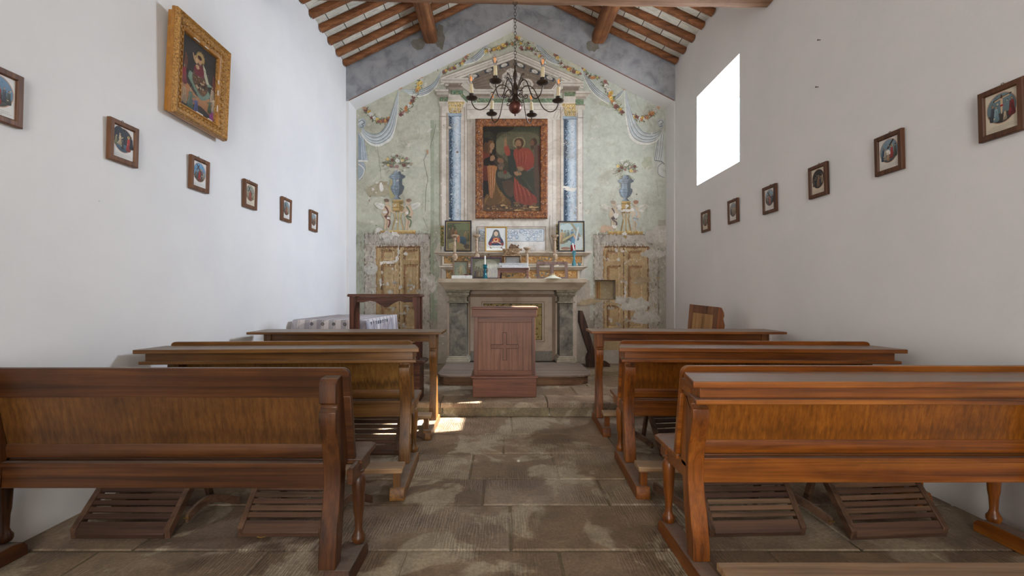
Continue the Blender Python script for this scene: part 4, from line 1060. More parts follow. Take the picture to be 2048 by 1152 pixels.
# cobwebs
cw = plain('cobweb_silk', (190, 186, 178), .9)
mb = MB(); rr = random.Random(4)
base = [(-.98,2.42,.20), (-1.1,2.40,.19), (-.94,2.36,.13), (-.86,2.40,.22), (-.90,2.33,.11), (-1.05,2.36,.14)]
for i in range(len(base)):
    for j in range(i+1, len(base)):
        if rr.random() < .6:
            a, b = Vector(base[i]), Vector(base[j]); m = (a+b)/2 - Vector((0,0,.012))
            mb.tube([tuple(p) for p in catmull([a, m, b], 4)], .0006, 4)
mb.map(lambda v: v); o = mb.build('cobweb', cw); tag(o, 'thin cobweb strands hanging over the near left footrest beside the aisle', 'cobweb')

# ================================================================ lectern
LW = wood('lectern_wood_x', (84, 44, 26), (124, 72, 46), (146, 92, 62), 'X', .45, 1.5, .1, .2, .5)
LZ = wood('lectern_wood_z', (82, 44, 26), (122, 72, 46), (144, 90, 62), 'Z', .42, 1, .15, .2, 0)
LP = wood('lectern_panel_wood', (108, 70, 54), (140, 96, 74), (158, 112, 88), 'Z', .5, 1.6, .05, .2, 0, .7)
LC = wood('lectern_cross_wood', (104, 66, 50), (134, 90, 68), (150, 104, 80), 'Z', .5, 1.6, .05, .2, 0, .7)
LD = plain('lectern_inlay_line', (70, 42, 34), .6)
ly = 4.76; r = root('lectern', ((X(945, ly)+X(1073, ly))/2, ly+.2, STEP_Z), 'reddish brown wooden lectern with an inset cross panel on the stone step before the altar', 'lectern')
w2 = .333; zb, dz = -STEP_Z, 0
def LZv(py): return Z(py, ly)-STEP_Z
MB().box(-w2, w2, -.2, .2, .0, LZv(756)).build('plinth', LW, r, .004)
mb = MB().prism([(-.222, LZv(756)), (-.222, LZv(753.5)), (-.212, LZv(751)), (.212, LZv(751)), (.222, LZv(753.5)), (.222, LZv(756))], 'X', -w2-.018, w2+.018); mb.build('plinth_moulding', LW, r, .003)
bw = .322; z0, z1 = LZv(751), LZv(620)
fx0, fx1 = X(956, ly)-r.location.x, X(1064, ly)-r.location.x; fz0, fz1 = LZv(741.5), LZv(644.5)
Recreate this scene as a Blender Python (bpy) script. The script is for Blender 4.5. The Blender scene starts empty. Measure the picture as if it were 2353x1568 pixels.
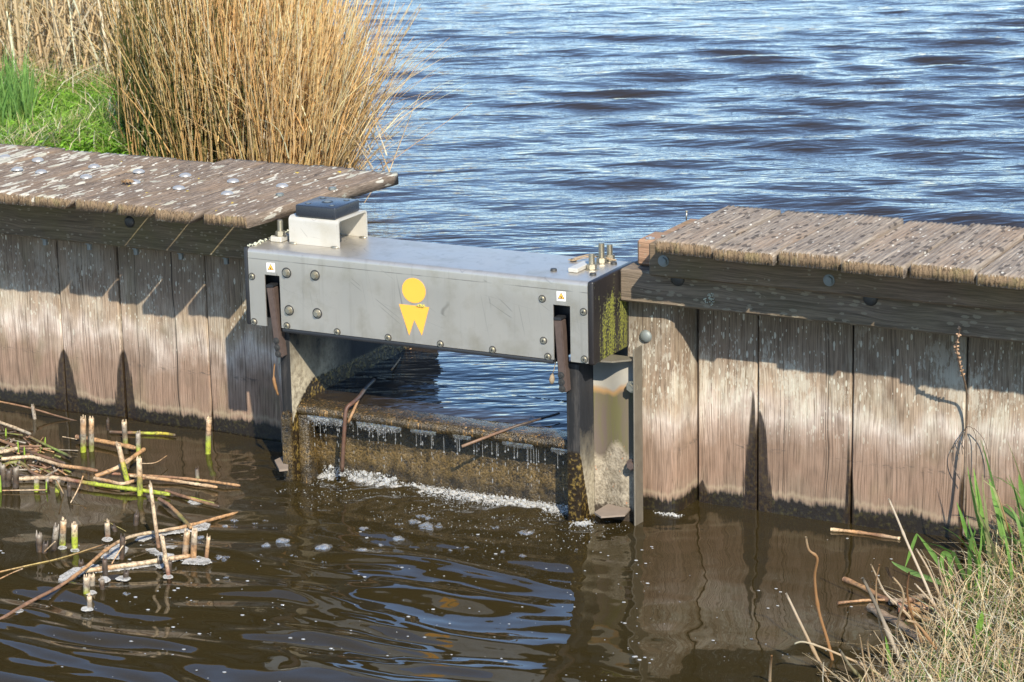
□ □ □ □ □ □ □
Prompt
Reproduce all of the material above word for word. Omit the pictures.

Full response
Continue the Blender Python script for this scene: part 4, from line 1060. More parts follow. Take the picture to be 2048 by 1152 pixels.
# cobwebs
cw = plain('cobweb_silk', (190, 186, 178), .9)
mb = MB(); rr = random.Random(4)
base = [(-.98,2.42,.20), (-1.1,2.40,.19), (-.94,2.36,.13), (-.86,2.40,.22), (-.90,2.33,.11), (-1.05,2.36,.14)]
for i in range(len(base)):
    for j in range(i+1, len(base)):
        if rr.random() < .6:
            a, b = Vector(base[i]), Vector(base[j]); m = (a+b)/2 - Vector((0,0,.012))
            mb.tube([tuple(p) for p in catmull([a, m, b], 4)], .0006, 4)
mb.map(lambda v: v); o = mb.build('cobweb', cw); tag(o, 'thin cobweb strands hanging over the near left footrest beside the aisle', 'cobweb')

# ================================================================ lectern
LW = wood('lectern_wood_x', (84, 44, 26), (124, 72, 46), (146, 92, 62), 'X', .45, 1.5, .1, .2, .5)
LZ = wood('lectern_wood_z', (82, 44, 26), (122, 72, 46), (144, 90, 62), 'Z', .42, 1, .15, .2, 0)
LP = wood('lectern_panel_wood', (108, 70, 54), (140, 96, 74), (158, 112, 88), 'Z', .5, 1.6, .05, .2, 0, .7)
LC = wood('lectern_cross_wood', (104, 66, 50), (134, 90, 68), (150, 104, 80), 'Z', .5, 1.6, .05, .2, 0, .7)
LD = plain('lectern_inlay_line', (70, 42, 34), .6)
ly = 4.76; r = root('lectern', ((X(945, ly)+X(1073, ly))/2, ly+.2, STEP_Z), 'reddish brown wooden lectern with an inset cross panel on the stone step before the altar', 'lectern')
w2 = .333; zb, dz = -STEP_Z, 0
def LZv(py): return Z(py, ly)-STEP_Z
MB().box(-w2, w2, -.2, .2, .0, LZv(756)).build('plinth', LW, r, .004)
mb = MB().prism([(-.222, LZv(756)), (-.222, LZv(753.5)), (-.212, LZv(751)), (.212, LZv(751)), (.222, LZv(753.5)), (.222, LZv(756))], 'X', -w2-.018, w2+.018); mb.build('plinth_moulding', LW, r, .003)
bw = .322; z0, z1 = LZv(751), LZv(620)
fx0, fx1 = X(956, ly)-r.location.x, X(1064, ly)-r.location.x; fz0, fz1 = LZv(741.5), LZv(644.5)
Recreate this scene as a Blender Python (bpy) script. The script is for Blender 4.5. The Blender scene starts empty. Measure the picture as if it were 2353x1568 pixels.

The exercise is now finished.